Vale 140 miliardi di euro il mercato dei minibond italiani. Il calcolo è di Cerved Group, che in un report appena pubblicato (clicca qui per scaricarlo) stima in poco più di 34 mila il numero delle piccole e medie imprese potenzialmente adatte all’emissione di minibond, per un giro d’affari complessivo di 785 miliardi, margini operativi lordi di 58,4 miliardi e appunto esposizione verso le banche per 140 miliardi, dei quali 58,3 miliardi a breve e 81,7 miliardi oltre un anno, cui corrispondono oneri finanziari per 7,6 miliardi. Lo ha anticipato lo scorso giovedì 31 ottobre MF-Milano Finanza.
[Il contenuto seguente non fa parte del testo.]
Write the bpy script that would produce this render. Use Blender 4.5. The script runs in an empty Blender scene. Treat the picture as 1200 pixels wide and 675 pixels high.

Il calcolo, basato sugli ultimi bilanci disponibili, prende in considerazione le 34 mila società con ricavi compresi tra 5 e 250 milioni di euro alle quali Cerved assegna un rating uguale o superiore a B1.2, che nella scala Cerved comprende due classi dell’area “solvibilità” (21 mila aziende con rating B1.1 e B1.2) e cinque classi dell’area “sicurezza” (14 mila aziende con rating compreso tra “eccellenza” A1.1 e A3.1). Teoricamente le società emittenti di minibond sono anche di più, perché la normativa si applica a tutte le società non quotate ad esclusione delle microimprese, il che significa, secondo gli archivi Cerved, ben 156 mila aziende. E’ molto improbabile, però, che aziende con un fatturato inferiore ai 5 milioni emettano dei bond e quindi, escludendo queste, si arriva a 52 mila società. Se poi si considerano soltanto quelle con rating investment grade, allora si arriva a 35 mila, dalle quali vanno poi escluse le 737 società che hanno fatturato superiore ai 250 milioni di euro, le quali, pur potendo beneficiare delle nuove norme sui minibond, certo non erano l’oggetto dell’azione di stimolo per cui è stata introdotta la nuova disciplina a fine 2012. La maggior parte della carica delle 34 mila società non raggiunge comunque i 50 milioni di fatturato (31 mila aziende) e ha sede soprattutto in Lombardia (11 mila aziende), Veneto (4,6 mila) ed Emilia Romagna (4 mila).
Un’anteprima di questo spaccato lo aveva dato a MF-Milano Finanza lo scorso luglio Gianandrea De Bernardis, amministratore delegato Cerved, quando con i dati allora disponibili il calcolo relativo ad aziende con un fatturato compreso tra i 2 e i 50 milioni considerate solvibili risultavano essere 54,6 mila, cioè il 47% del totale delle aziende di quelle dimensioni. «Si tratta di un numero di imprese solvibili analogo a quello calcolato nel 2007 (54,5 mila), cioè prima dello scoppio della crisi, ma allora quel numero rappresentava una percentuale più bassa del totale, il 43%», aveva detto De Bernardis, sottolineando che “quel dato sta a indicare che nel frattempo la crisi ha provocato una selezione naturale delle imprese e che quelle che sono sopravvissute oggi sono più solide». In effetti, il trend è stato confermato. In termini assoluti, i dati indicano una forte riduzione dell’area di rischiosità (8,5 società in meno da 26,6 mila tra il 2007 e il 2011) e una più lieve dell’area di vulnerabilità (3,6 mila società in meno da 44,5 mila).